Millet ittifakı mutabakat metninde; demokrasi ve hukukun üstünlüğüne dönüleceği, Devletin yeniden liyakat esasına göre ve kurumsal devlet yapılacağı, bürokraside yolsuzlukların önleneceği, çağdaş eğitim sistemine dönüleceği yer alıyor.
AB’nin ve ABD’nin en fazla üzerinde durduğu demokrasi ve hukukun üstünlüğüdür. Her platform da bu hususları belirten beyanlar mevcuttur. Yolsuzlukla mücadelede Türkiye’nin yetersiz olduğu belirtiliyor ve üzerine vurgu yapılıyor. İktidar değişirse, AB’nin özellikle Türkiye ye kesilen destekleri başlayacak, vize sıkıntısı kalkacaktır, ABD ise önemli Savunma Ambargolarını ve Havuç Sopa olayına dönen HALKBANK, Zerrab Korkmaz dosyaları ve benzerlerini ortadan kaldırabilir. Avrupa Birliği yabancı sermaye için çıpa görevi görürken, Global Piyasalarda AMERİKA korkusunun da önüne geçileceği varsayımı Ekonomi için önemli bir çıkış noktasıdır.

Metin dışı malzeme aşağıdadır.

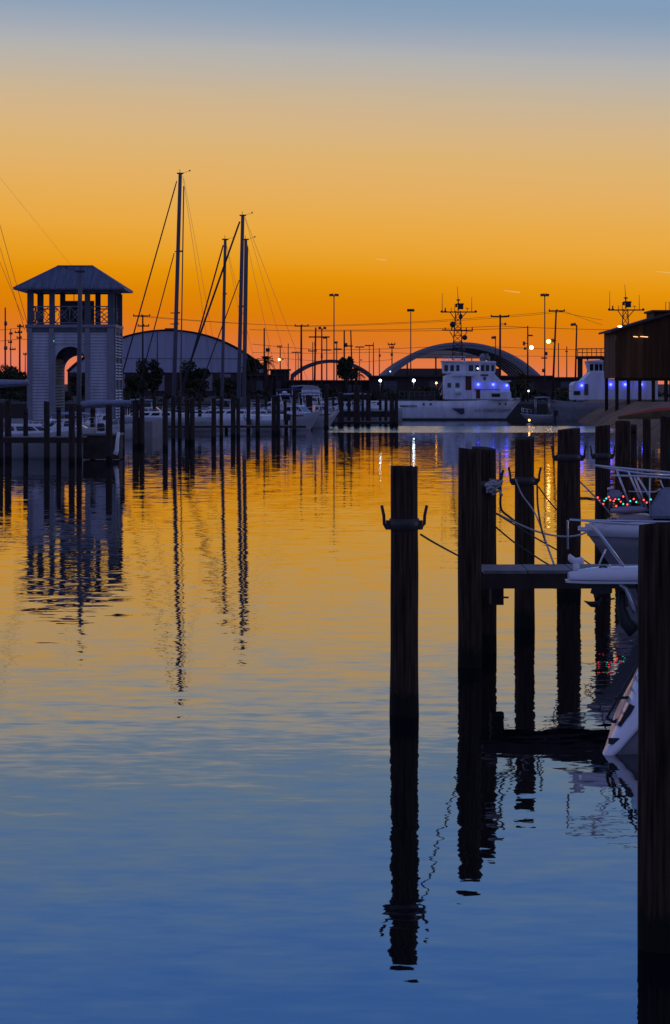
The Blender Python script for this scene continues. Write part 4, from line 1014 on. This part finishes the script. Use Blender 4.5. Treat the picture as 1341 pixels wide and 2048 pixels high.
# lit low lamps
for px,py,m,rr,lab,Y in ((761,761,'l_white',.13,'left white lamp glowing by the far shed',300),(828,761,'l_white',.15,'right white lamp glowing by the far shed left of the patrol ship',300),(873,766,'l_orange',.11,'small orange lamp behind the stern of the patrol ship',300),(1057.5,782,'l_soft',.1,'small white lamp right of the patrol ship bow',290),(781,743,'l_soft',.08,'tiny white lamp on the edge of the long dark store',326)):
    t=thing('shore_lamp',lab,'lamp',(SX(px,Y),Y,1.7 if py>750 else SZ(py,Y)),0,'lit lamps on the far shore')
    z=SZ(py,Y)-t.location.z
    MB().ball((0,0,z),rr).build('bulb',m,t)
    if z>.1: MB().tube([(0,.15,0),(0,.15,z)],.05,6).build('post','polemetal',t)
    else: MB().tube([(0,.1,0),(0,1,0)],.04,6).build('bracket','polemetal',t)
# buoy light
by=thing('buoy','small buoy with a red orange light in front of the patrol ship','buoy',(SX(1059,238),238,0))
MB().ball((0,0,.02),.25,(1,1,.5)).build('float','gel2',by); MB().tube([(0,0,.1),(0,0,.35)],.03,6).build('post','black',by); MB().ball((0,0,.42),.09).build('light',M['l_orange'],by)

# power lines
GW='power lines strung across the far shore'
def wire(pts,Y,label,r=.028):
    x=MB(); out=[]
    for (a,b2) in zip(pts[:-1],pts[1:]):
        for i in range(9):
            u=i/8; px=a[0]+(b2[0]-a[0])*u; py=a[1]+(b2[1]-a[1])*u+3.0*4*u*(1-u)*abs(b2[0]-a[0])/400
            if i or not out: out.append(P(px,py,Y)-P(pts[0][0],pts[0][1],Y))
    x.tube(out,r,5); solo(x,'power_line','wire',label,'cable',P(pts[0][0],pts[0][1],Y),0,GW)
wire([(267,632),(603,652),(1001,632),(1113,622),(1205,640)],334,'highest sagging cable from the double crossarm pole across to the leaning pole',.022)
wire([(301,633),(618,653),(1019,634),(1130,623),(1205,650)],336,'cable just below the highest one on the crossarm poles',.02)
wire([(603,660),(1001,652),(1340,660)],340,'straight cable crossing behind the patrol ship mast')
wire([(500,659),(700,662),(1056,655)],350,'upper straight cable crossing the paired poles')
wire([(505,688),(654,700),(930,690),(1206,700)],350,'cable above the small arch running to the walkway')
wire([(505,705),(759,704),(1206,712)],360,'lower cable running level behind the lamp standards',.025)
wire([(0,660),(40,656),(60,655)],340,'short cable at the left edge meeting the pole beside the tower')
wire([(0,682),(40,678),(62,679)],342,'lower short cable at the left edge beside the tower')
wire([(559,716),(700,725),(785,719)],400,'lowest sagging cable right of the amber lamp',.025)

# ---------------------------------------------------------------- contrails
ctm=mat('contrail_vapour',(1,.62,.2),1,0,0,1,emit=(1,.5,.12),es=.75)  # vapour is no source; emission stands in for the sunset light it scatters
for a,b2,lab in (((752,518),(773,521),'short faint contrail high above the floodlight mast'),((1008,581),(1040,585),'orange contrail streak left of the right floodlight mast'),((1312,543),(1345,546),'orange contrail streak cut by the right edge of the picture')):
    Y=9000; x=MB(); p,q=P(*a,Y),P(*b2,Y); x.tube([Vector((0,0,0)),(q-p)*.5,q-p],1.0,8,2.0); solo(x,'contrail',ctm,lab,'contrail',p,0,'contrails')

# ---------------------------------------------------------------- near boats at the right
# (a) power cruiser whose bow platform overhangs the finger pier
Ya=33.6; sa=F/Ya
cr_=thing('cabin_cruiser','white cruiser bow platform with stainless rail jutting left over the finger pier','motorboat',(SX(1275,Ya),Ya,0))
def QA(a,b_,dy=0): return P(a,b_,Ya+dy)-Vector((SX(1275,Ya),Ya,0))
pl=MB(); rings=[]
zt_=QA(0,1136).z; zb_=QA(0,1160).z
for i in range(11):
    u=i/10; x_=QA(1137,0).x+(.95*u if u<1 else 1.0); w_=.11+.17*math.sin(min(1,u*1.4)*math.pi/2); 
    h0=zb_+.01; h1=zt_-.055*(1-min(1,u*2.2))**2+.02*u
    q=[(0,h0),(w_,h0),(w_*1.08,h0+.03),(w_*1.0,h1-.04),(w_*.85,h1-.005),(0,h1+.005)]
    rings.append([Vector((x_-(.0 if 0 else 0),a,b2)) for a,b2 in q]+[Vector((x_,-a,b2)) for a,b2 in q[-2:0:-1]])
pl.loft(rings); pl.build('bow_platform','gel',cr_)
x=MB(); x.loft([[Vector((QA(px,0).x,a,b2)) for a,b2 in ((-w_,zb_-.025),(w_,zb_-.025),(w_,zb_+.004),(-w_,zb_+.004))] for px,w_ in ((1131,.09),(1140,.16),(1175,.3),(1300,.32))],smooth=False); x.build('platform_lip','galv',cr_)
# hull to the right, behind the near piling
hb=MB(); rings=[]
for i in range(13):
    t=i/12; xk=5.5-5.6*t
    w_=1.5*(1-t**2.4)+.03; zt=zb_+.12*t
    def X(z): return xk-.0+ (1-max(0,z)/zt)*(.55*t*t)
    q=[(X(-.3),0,-.3),(X(0),w_*.45,0),(X(.35),w_*.62,.35),(X(zt*.8),w_*.92,zt*.8),(X(zt),w_,zt),(X(zt),0,zt+.02)]
    rings.append([Vector(v) for v in q]+[Vector((v[0],-v[1],v[2])) for v in q[-2:0:-1]])
hb.loft(rings); hb.build('hull','navy',cr_)
# rail
rl_=MB(); r0=.013
rl_.tube([QA(1136,1098,dy=-.1),QA(1136,1042,dy=-.1),QA(1141,1039,dy=-.12),QA(1200,1044,dy=-.3),QA(1341,1052,dy=-.8),QA(1450,1058,dy=-1.1)],r0,8)
rl_.tube([QA(1136,1098,dy=.1),QA(1136,1042,dy=.1),QA(1141,1040,dy=.15),QA(1200,1041,dy=.3),QA(1341,1044,dy=.8),QA(1450,1048,dy=1.1)],r0,8)
rl_.tube([QA(1136,1042,dy=-.1),QA(1136,1042,dy=.1)],r0,8)
rl_.build('bow_rail','galv',cr_)
for (a,b2,c,d,dy) in ((1184,1045,1248,1133,-.22),(1180,1044,1244,1131,.22),(1212,1098,1198,1130,.1),(1300,1048,1330,1140,-.5)):
    x=MB(); x.tube([QA(a,b2,dy=dy),QA(c,d,dy=dy)],.018 if a<1200 and dy<0 else .012,8); x.build('stanchion','galv',cr_)
x=MB(); x.loft([[QA(px,0)*1+Vector((0,yy,0)) for yy in ()] or [Vector((QA(px,0).x,math.cos(a)*rr,QA(0,py).z+math.sin(a)*rr)) for a in [2*math.pi*k/10 for k in range(10)]] for px,py,rr in ((1137,1116,.03),(1140,1116,.055),(1147,1120,.05),(1152,1122,.04),(1164,1121,.045),(1168,1122,.035))]); x.build('searchlight','gel',cr_)
x=MB(); x.tube([QA(1153,1124),QA(1153,1140)],.04,10); x.build('searchlight_base','gel',cr_)
x=MB(); x.tube([QA(1199,1136,dy=-.1),QA(1203,1133,dy=-.1),QA(1211,1133,dy=-.1),QA(1215,1136,dy=-.1)],.014,6); x.build('cleat','navy',cr_)
x=MB(); x.ball(QA(1220,1131,dy=-.05),.018); x.build('nav_lamp','galv',cr_)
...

Yargı bağımsızlığında Türkiye’nin BM raporların da dahi listenin sonların da yer alması, yabancı yatırım sermayesini ürkütüyor. Reel de ise bağımsız yargı yabancı yatırım sermeyesi için güven unsurudur. Aynı durum yerli yatırımcılar için de önemli bir cesaret unsurudur. Para KORKAKTIR.

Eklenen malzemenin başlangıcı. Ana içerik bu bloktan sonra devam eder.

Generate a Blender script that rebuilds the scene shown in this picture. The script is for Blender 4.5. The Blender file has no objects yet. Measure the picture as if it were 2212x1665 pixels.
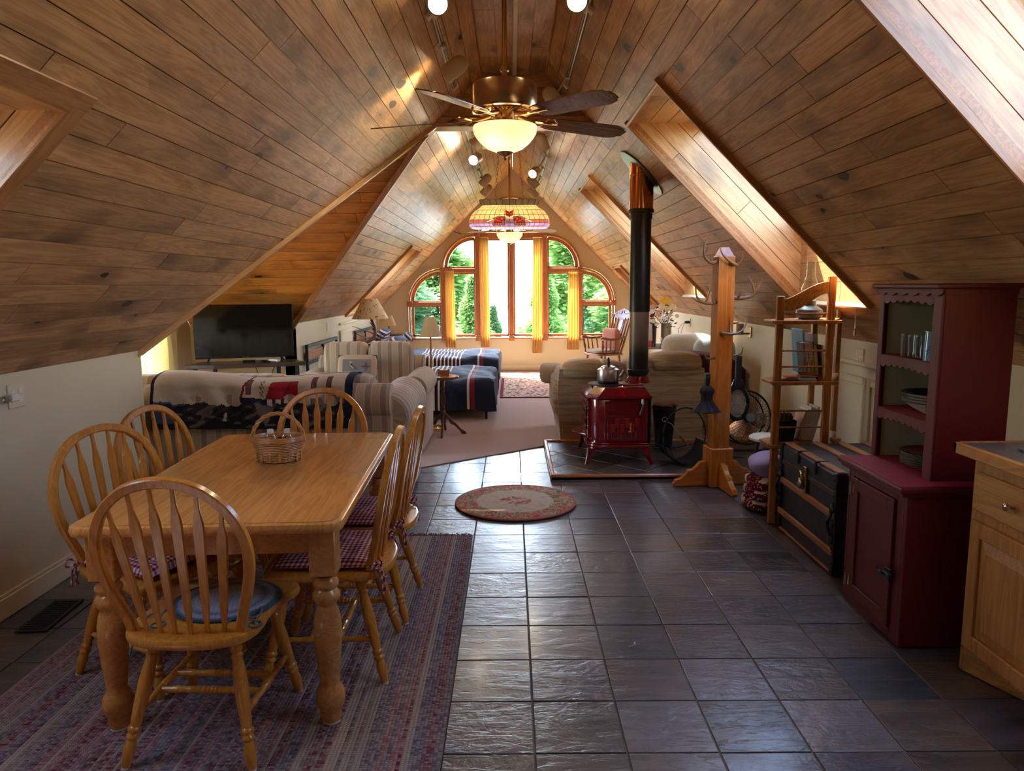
import bpy, math, random
from math import sin, cos, pi, radians, sqrt, atan2
from mathutils import Vector, Matrix
sc = bpy.context.scene
COL = sc.collection
random.seed(7)
# ------------------------------------------------------------------ camera
F = 1575.0
PITCH = math.atan(214.5 / F)
cam_d = bpy.data.cameras.new('camera'); cam = bpy.data.objects.new('camera', cam_d); COL.objects.link(cam)
cam_d.sensor_fit = 'HORIZONTAL'; cam_d.sensor_width = 36.0; cam_d.lens = F / 2212 * 36
cam_d.clip_start = .05; cam_d.clip_end = 3000
cam.matrix_world = Matrix.Translation((0, 0, 1.525)) @ Matrix.Rotation(pi / 2 - PITCH, 4, 'X') @ Matrix.Rotation(-radians(.35), 4, 'Z')
sc.camera = cam
# ------------------------------------------------------------------ world, sun, exposure
w = bpy.data.worlds.new('world'); sc.world = w; w.use_nodes = True
nt = w.node_tree; bg = nt.nodes['Background']
sky = nt.nodes.new('ShaderNodeTexSky'); sky.sky_type = 'NISHITA'; sky.sun_disc = False
sky.sun_elevation = radians(57); sky.sun_rotation = radians(-28); sky.air_density = 1.0; sky.dust_density = 1.6; sky.ozone_density = 1.0
nt.links.new(sky.outputs[0], bg.inputs[0]); bg.inputs[1].default_value = 2.0
sun_d = bpy.data.lights.new('sun', 'SUN'); sun_d.energy = 23.0; sun_d.angle = radians(.6); sun_d.color = (1, .95, .88)
sun = bpy.data.objects.new('sun', sun_d); COL.objects.link(sun)
sun.rotation_euler = Vector((.26, -.46, -.85)).to_track_quat('-Z', 'Y').to_euler()
def portal(loc, direc, sx, sy):
    d = bpy.data.lights.new('window_portal', 'AREA'); d.shape = 'RECTANGLE'; d.size = sx; d.size_y = sy; d.cycles.is_portal = True
    o = bpy.data.objects.new('window_portal', d); COL.objects.link(o); o.location = loc
    o.rotation_euler = Vector(direc).to_track_quat('-Z', 'Z').to_euler(); return o
sc.view_settings.view_transform = 'Standard'; sc.view_settings.look = 'None'
sc.view_settings.gamma = 1.0; sc.view_settings.use_curve_mapping = False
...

Mutabakat metninde ‘’Merkez Bankası, BDDK ve SPK ‘ya bağımsız kuruluşlar olacaktır ‘’ deniliyor. Bu durumda Merkez Bankası gerçekçi faiz uygular. Borsada manipülasyon kalkar. Enflasyon düşer ve Portföy yatırımları girer. Spekülatif hareketlerden uzak güven kazanan Borsa kısa sürede yerli ve yabancı yatırımcılar için güvenli liman olacaktır
Türkiye’nin kendi döviz kaynağını oluşturuncaya kadar, yatırım yapmak için dövize ihtiyacı var. Bunun içinde yabancı yatırım sermayesi girişi ve yerli sermayenin de yatırım yapması gerekir. Yeni hükümetle güven sorunu kalkar, sermaye girişi artar yatırımlar artar. Yabancı sermaye girişi ile döviz arzı artar. Kur artışları devam etmez. TL az da olsa değer kazanır. Piyasalar da TL olan güven arttıkça Döviz karşısında daha az kırılgan bir TL olur tabandan tavana rahat bir piyasa oluşur.

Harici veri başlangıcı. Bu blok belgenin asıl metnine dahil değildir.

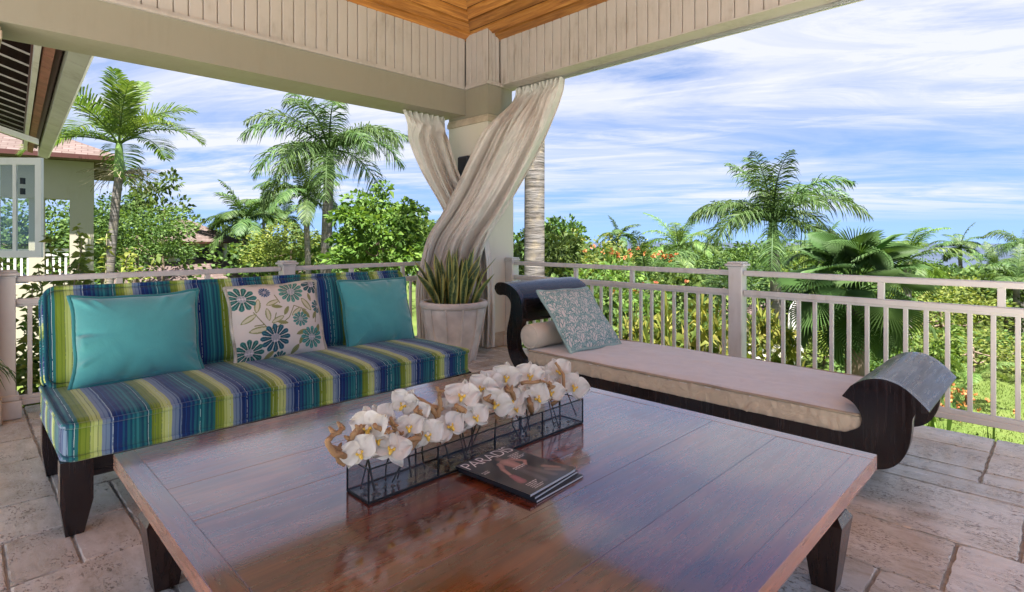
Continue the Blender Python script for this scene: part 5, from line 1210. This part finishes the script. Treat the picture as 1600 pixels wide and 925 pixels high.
tree('broadleaf_tree', 'pale tree right behind the cottage roof', 352, 50, zat(342, 50), zat(430, 50), 2.4, 'leafA', .30, 60, 50, .36, None, 6, G1)
tree('broadleaf_tree', 'dark undergrowth tree below the white-trunked palm', 415, 40, zat(378, 40), zat(450, 40), 2.6, 'leafD', .28, 70, 50, .36, None, 7, G1)
tree('broadleaf_tree', 'green tree seen between the columns of the pavilion', 70, 26, zat(300, 26), zat(440, 26), 2.2, 'leafA', .24, 60, 50, .36, None, 8, G1)
tree('broadleaf_tree', 'dark green tree behind the feathered palm trunk', 160, 27, zat(315, 27), zat(440, 27), 2.0, 'leafD', .24, 60, 50, .36, None, 9, G1)
LB = [('leafy bush crowding the corner by the thick palm trunk', 850, 15, 345, 520, 1.25, 'leafA', .17), ('yellow green bush right of the thick palm trunk', 905, 19, 362, 520, 1.6, 'leafC', .18), ('leafy tree filling the gap left of the big royal palm', 1125, 34, 376, 470, 2.2, 'leafA', .2), ('olive tree filling the gap right of the big royal palm', 1275, 36, 380, 470, 2.2, 'leafC', .2), ('tall thin-topped bush on the skyline right of the thick palm trunk', 878, 28, 336, 440, 1.3, 'leafA', .22),
      ('yellow bush on the skyline under the small dark palm', 992, 38, 376, 460, 1.6, 'leafC', .24), ('olive bush on the skyline beside the yellow bush', 1022, 44, 374, 460, 2.0, 'leafA', .26), ('rounded green bush under the orange flowers', 950, 13, 408, 600, 1.3, 'leafB', .14), ('green bush behind the coral pillow', 905, 11, 430, 640, 1.0, 'leafA', .13),
      ('green bush below the bright young palm', 1040, 15, 425, 600, 1.3, 'leafA', .16), ('dark bush behind the big royal palm trunk', 1150, 25, 408, 560, 2.4, 'leafD', .22), ('dark bush right of the big royal palm trunk', 1262, 22, 415, 560, 1.6, 'leafD', .2), ('green bush behind the fan palm', 1330, 26, 400, 560, 2.4, 'leafA', .22),
      ('bright bush below the small royal palm', 1470, 24, 432, 560, 2.2, 'leafC', .2), ('green bush under the cut-off palm', 1572, 25, 428, 560, 2.2, 'leafA', .2), ('dense dark bush behind the daybed foot', 1440, 13.5, 500, 640, .95, 'leafB', .12), ('lime bush at the far side of the lawn', 1520, 17, 508, 640, 1.6, 'leafC', .15), ('dark bush closing the lawn at the photo edge', 1590, 18, 515, 620, 1.4, 'leafA', .15),
      ('yellow green bush behind the closed umbrella', 1290, 17, 500, 640, 1.3, 'leafC', .15), ('green bush behind the yellow shrubs', 1100, 13, 480, 640, 1.2, 'leafA', .14), ('leafy bush low at the first balusters beside the column', 860, 9, 455, 700, .8, 'leafA', .11), ('hazy tree clump in front of the sea', 1440, 55, 404, 460, 3.0, 'leafA', .3), ('low bush below the fan palm leaves', 1370, 12, 545, 680, .9, 'leafA', .12)]
for i, (lab, px, d, y0, y1, rx, mat, lf) in enumerate(LB):
    tree('shrub', lab, px, d, zat(y0, d), max(zat(y1, d), terr(*ground_xy(px, d)) - .1), rx, mat, lf, 60, 55, .34, None, 20 + i, G2, 'shrub')
def spike_mesh(key, n, L, mat, asp, seed):
    if key not in CROWNS:
        rng = np.random.default_rng(seed); C = []; D = []
        for k in range(n):
            a = rng.uniform(0, 2 * PI); r = rng.uniform(0, .75); h = rng.uniform(.35, 1) * (1 - .3 * r); m = 16; c = np.array([r * math.cos(a), r * math.sin(a), h]); q = rng.normal(size=(m, 3)); q[:, 2] = np.abs(q[:, 2]) * .7; C.append(np.tile(c, (m, 1)) + rng.normal(size=(m, 3)) * .03); D.append(q)
        c, d = np.vstack(C), np.vstack(D); V, F = leaf_cloud(c, d, L * rng.uniform(.7, 1.2, len(c)), asp, .2, .25, seed); CROWNS[key] = np_mesh('foliage', V, F, M[mat])
    return CROWNS[key]
def spiky(name, label, px, d, ytop, rx, mat, L, asp, seed, group, flowers=None, n=36):
    x, y = ground_xy(px, d); g = terr(x, y); H = zat(ytop, d) - g; t = thing(name, label, 'shrub', (x, y, g), (0, 0, seed), group); obj_from('foliage', spike_mesh((mat, seed), n, L, mat, asp, seed), t, None, None, (rx, rx, H)); rg = random.Random(seed)
    b = MB()
    for k in range(9): a = rg.uniform(0, 6.3); r = rg.uniform(.1, .6) * rx; b.tube([(0, 0, -.1), (r * .5 * math.cos(a), r * .5 * math.sin(a), H * .5), (r * math.cos(a), r * math.sin(a), H * .85)], [.02, .015, .008], 5)
    b.obj('stem', M['twig'], t)
    return t
for i, (lab, px, d, yt, rx) in enumerate((('yellow croton shrub just left of the railing post', 1105, 9.5, 478, .95), ('yellow croton shrub right of the railing post', 1190, 10.5, 486, .9), ('yellow croton shrub behind the middle of the daybed', 1040, 10, 486, .85), ('low yellow croton shrub beside the closed umbrella', 1215, 12.5, 505, .8), ('pale croton shrub behind the coral pillow corner', 985, 10.5, 500, .75))):
    spiky('croton_shrub', lab, px, d, yt, rx, 'croton', .30, .17, 60 + i, G3, n=48)
for i, (lab, px, d, yt, rx) in enumerate((('long-leaved plant at the terrace edge under the railing', 1560, 4.1, 655, .22), ('long-leaved plant under the railing at the daybed foot', 1462, 4.5, 640, .24), ('long-leaved plant at the terrace edge cut by the photo edge', 1610, 3.9, 668, .2))):
    spiky('broad_leaf_plant', lab, px, d, yt, rx, 'leafB', .26, .30, 80 + i, 'leafy plants at the terrace edge', n=10)
# flowers, one cluster each
def blossoms(label, px, d, py, n, spread, size, mat, seed):
    x, y = ground_xy(px, d); z = zat(py, d); rng = np.random.default_rng(seed); c = rng.normal(size=(n, 3)) * np.array(spread); q = rng.normal(size=(n, 3)); q[:, 2] = np.abs(q[:, 2]) + .3
    cc = np.repeat(c, 5, 0) + rng.normal(size=(n * 5, 3)) * size * .2; V, F = leaf_cloud(cc, np.repeat(q, 5, 0) + rng.normal(size=(n * 5, 3)), size * rng.uniform(.7, 1.2, n * 5), .7, .2, .1, seed)
    o = obj_from('blossoms', np_mesh('blossoms', V, F, M[mat]), None, (x, y, z)); tag(o, label, 'blossoms', None, 'stuff')
blossoms('orange blossoms on the bush under the skyline palm', 975, 13, 396, 15, (.6, .6, .12), .09, 'flower', 1)
blossoms('red orange blossoms near the bright young palm', 1043, 14, 402, 10, (.12, .12, .05), .09, 'flower', 2)
blossoms('orange blossoms below the railing above the pillow', 985, 11.5, 445, 8, (.35, .35, .12), .08, 'flower', 3)
blossoms('orange ground flowers behind the daybed foot', 1480, 11.6, 622, 60, (.55, .35, .09), .08, 'flower', 4)
blossoms('white blossoms beside the yellow crotons', 1190, 10.2, 548, 22, (.35, .35, .08), .09, 'flower2', 5)
blossoms('pink blossom by the tall royal palm trunk', 1206, 11, 510, 5, (.05, .05, .04), .09, 'pink', 6)
blossoms('white blossoms near the railing post foot', 1150, 10.5, 535, 14, (.3, .3, .1), .08, 'flower2', 7)
# near shrub with thin branches beyond the sofa railing
def twig_bush(label, px, d, H, n, seed, mat, spread, leaf=.10):
    x, y = ground_xy(px, d); t = thing('twiggy_shrub', label, 'shrub', (x, y, -2.5), None, 'thin-branched shrubs beyond the sofa railing'); rg = random.Random(seed); b = MB(); C = []; D = []
    for k in range(n):
        a = rg.uniform(0, 6.3); r = spread * rg.uniform(.15, 1); h = H * rg.uniform(.55, 1.0); P = catmull([(0, 0, -.1), (r * .25 * math.cos(a), r * .25 * math.sin(a), h * .45), (r * math.cos(a) * .7, r * math.sin(a) * .7, h * .8), (r * math.cos(a), r * math.sin(a), h)], 7); b.tube(P, [.016 * (1 - .75 * i / len(P)) for i in range(len(P))], 5)
        for i in range(6, len(P)):
            for m in range(5):
                C.append(P[i] + Vector((rg.gauss(0, .02), rg.gauss(0, .02), rg.gauss(0, .03)))); D.append((rg.gauss(0, 1), rg.gauss(0, 1), rg.gauss(.2, .5)))
    b.obj('branch', M['twig'], t, True); c, dd = np.array([tuple(p) for p in C]), np.array(D); rng = np.random.default_rng(seed); V, F = leaf_cloud(c, dd, leaf * rng.uniform(.6, 1.3, len(c)), .55, .3, .25, seed); obj_from('foliage', np_mesh('foliage', V, F, M[mat]), t)
twig_bush('bushy green shrub behind the railing post at the open end of the sofa', 30, 5.4, 3.6, 20, 1, 'leafC', .75)
twig_bush('thin shrub with bright yellow-green shoots above the sofa back', 105, 6.2, 3.75, 14, 2, 'leafC', .9, .11)
twig_bush('yellow leaved shoots between the pavilion and the feathered palm', 160, 7.5, 3.85, 16, 3, 'leafC', .8, .11)
twig_bush('low leafy shrub seen through the balusters beside the sofa', 60, 5.8, 2.9, 34, 4, 'leafB', .7)
# far woodland
def woodland():
    rng = np.random.default_rng(77); C = []; D = []; S = []
    for k in range(640):
        d = 32 * (7.5 ** rng.uniform(0, 1)); px = rng.uniform(-250, 1850); x, y = ground_xy(px, d); g = terr(x, y)
        yt = rng.uniform(352, 384) if px < 820 else rng.uniform(374, 398) if px < 1150 else rng.uniform(372, 392) if px < 1310 else rng.uniform(410, 428)
        h = max(2.2, zat(yt, d) - g); r = rng.uniform(1.5, 2.8)
        m = 230; q = rng.normal(size=(m, 3)); q /= np.linalg.norm(q, axis=1, keepdims=True); q[:, 2] = np.abs(q[:, 2]); lump = .85 + .15 * np.sin(q[:, 0] * 5 + k) * np.cos(q[:, 1] * 5 + k); C.append(np.array([x, y, g + h * .35]) + q * lump[:, None] * np.array([r, r, h * .65])); D.append(q + rng.normal(size=(m, 3)) * .5); S.append(np.full(m, .19 + d * .0042))
    c, d, s = np.vstack(C), np.vstack(D), np.hstack(S); V, F = leaf_cloud(c, d, s, .7, .2, .1, 7); o = obj_from('distant_woodland', np_mesh('distant_woodland', V, F, M['leafA'])); tag(o, 'distant green woodland falling away towards the sea', 'woodland', None, 'stuff')
woodland()

def edge_palm():
    t = thing('potted_palm', 'pale palm frond tips reaching in front of the railing post at the photo edge', 'palm', (-.50, 3.95, 0)); rg = random.Random(2)
    MB().lathe([(0, .002), (.13, .002), (.17, .30), (.18, .32), (.15, .32), (.0, .29)], 28).obj('pot', M['pot'], t, True)
    me = frond_mesh(1.0, 62, 110, 30, .34, .014, .2, .9, 91, M['frond'], .25)
    for k, a in enumerate((10, 75, 140, 215, 290, 340)): obj_from('frond', me, t, (0, 0, .29), (R(rg.uniform(-6, 6)), 0, R(a)), (rg.uniform(.72, .86),) * 3)
edge_palm()

def grass():
    rng = np.random.default_rng(9); n = 9000; px = rng.uniform(1380, 1640, n); d = rng.uniform(9.5, 17, n); C = []
    for a, b in zip(px, d): x, y = ground_xy(a, b); C.append((x, y, terr(x, y) - .01))
    q = rng.normal(size=(n, 3)) * .5; q[:, 2] = 1.2; V, F = leaf_cloud(np.array(C), q, rng.uniform(.05, .13, n), .14, .2, .3, 3); o = obj_from('grass', np_mesh('grass', V, F, M['grass'])); tag(o, 'short lawn grass beyond the daybed foot', 'grass', None, 'stuff')
grass()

Millet ittifakının en büyük belirsizliği ekonomide hızlı karar verebilmektir. Bunun için planlama ve ekonomi yönetimi partiler dışından olmalı veya partiler üstü olmalı, teknik heyetler organize edilmeli her türlü argümanı kullanma yetkisi verilmelidir. Koalisyon mantığından kurtulup iyi organize olunursa Ülke için kaybedilmiş yıllar hızlı olarak telafi edilecektir.
Anketler genel olarak Kılıçdaroğlu’nun daha yüksek oy aldığını ve Erdoğan’ın ise kaybetmeyi görmek istemediği orta da, siyasette 24 saat çok büyük zamandır.
Vatandaşa Uçak, Tank, TOGG göstermek Duygularını Kabartır, Ancak Vatandaş Sofrasında Soğanı, Patatesi, Eti görmek ister, Babalar Evlatlarına Boynu Bükük Kalmak İstemez Mutfak da Kaynayan Tencere İktidar Alır, İktidar Düşürür Tanka Topa Gerek Duymadan…
Sahi Filler Kavga Ederken Karıncalara Ne Oluyordu?